Several years ago, photographer Elena Dorfman discovered a California company that created the world's most life-like blow-up dolls ever seen. Priced up to $6,000, the hyper-real "girlfriends" were made to order—customers picked out everything from their pubic hair styles to their fingernail length. (Needless to say, the vaginas and anuses were also meticulously crafted.) Dorfman began to track down the men who bought these dolls, and made portraits of the "couples": color photographs that resist the impulse to judge or sensationalize. The resulting images are beautifully shot, but lack the psychological oomph that the subject matter could allow for. Dorfman will be showing slides of the work and talking about her experiences, which should be as fascinating as anything else you'll hear all day.

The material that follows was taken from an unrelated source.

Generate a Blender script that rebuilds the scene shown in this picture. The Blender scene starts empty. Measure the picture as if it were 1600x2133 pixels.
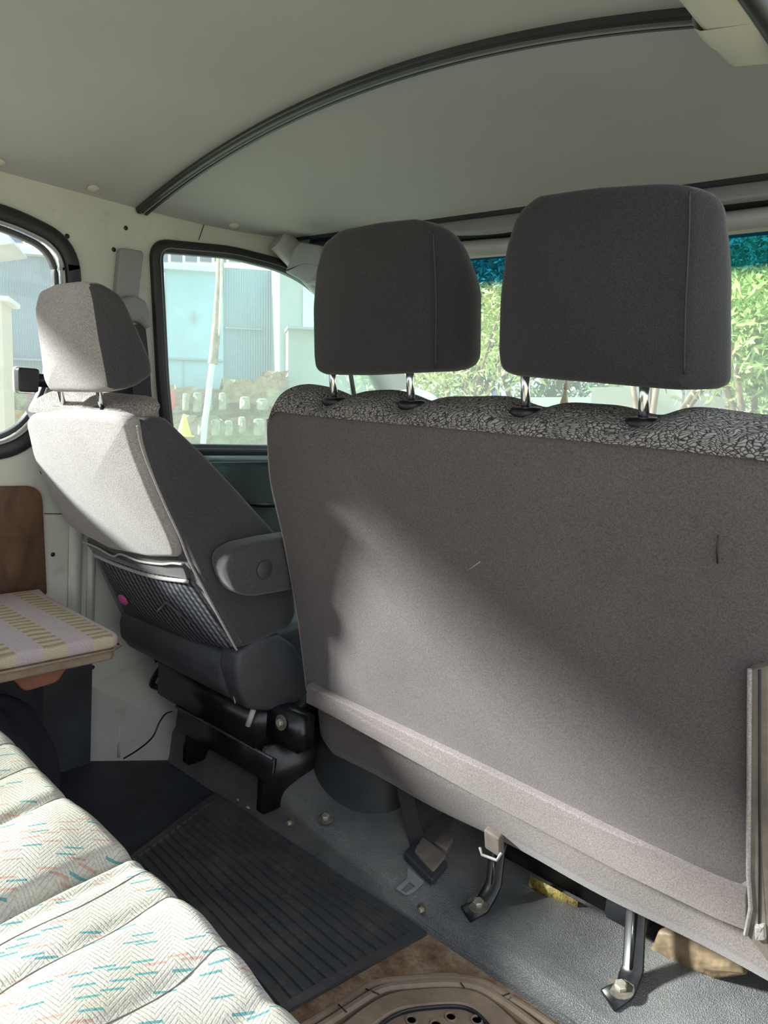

CB

Vollum Lecture Hall, Sun March 5, 2 pm, free

JOAN SCHIRLE

If you've ever wanted to give physical theater a chance, now's the time: Joan Schirle is the artistic director of Dell'Arte International, which means she's basically the brains behind the most renowned physical theater company in America. So yeah—probably the one to catch. She'll present her one-person show Second Skin, which uses movement, music, masks, and dance to create 15 different characters, all linked to a woman who thinks she has the living soul of Marilyn Monroe inside her. Don't be deterred by that lame-sounding premise; this show is not to be missed! JWS

Kaul Auditorium, Fri March 3, 8 pm, $5-7

Art Exhibitions

CHAS BOWIE

Mercury Arts Editor Chas Bowie's photographs mine the stuff of the everyday—from a Hulk Hogan statue to a gas pump that reads, "Jesus is Lord!"—to create images that capture something much more intriguing and mysterious. JM

Gray Campus Center B, through Sun March 5, free

NAN CURTIS

Nan Curtis, who teaches at PNCA and curates the Philip Feldman Gallery there, presents two installations that document the alarming changes her body underwent during her pregnancy. To view the film and still images she's compiled to inform you about the perils of motherhood, you'll have to do a little peeping by leaning into a box that resembles a pinhole camera. JM

Hauser Library, through Sun March 5, free

PAIGE SAEZ

Co-founder of the gallery Homeland and sometime member of the arts collective Red76, Paige Saez will be building an original sculpture for RAW—and all the members of the Reed community are invited to pitch in. Like her recent "Take Home Lovers" project, in which gallery-goers reassembled dismembered stuffed animals, this collaborative sculpture will break down the barrier between artist and spectator. JM

Kaul Lounge, through Sun March 5, free

All events take place on the Reed campus, 3203 SE Woodstock, and are free to Reed students and faculty.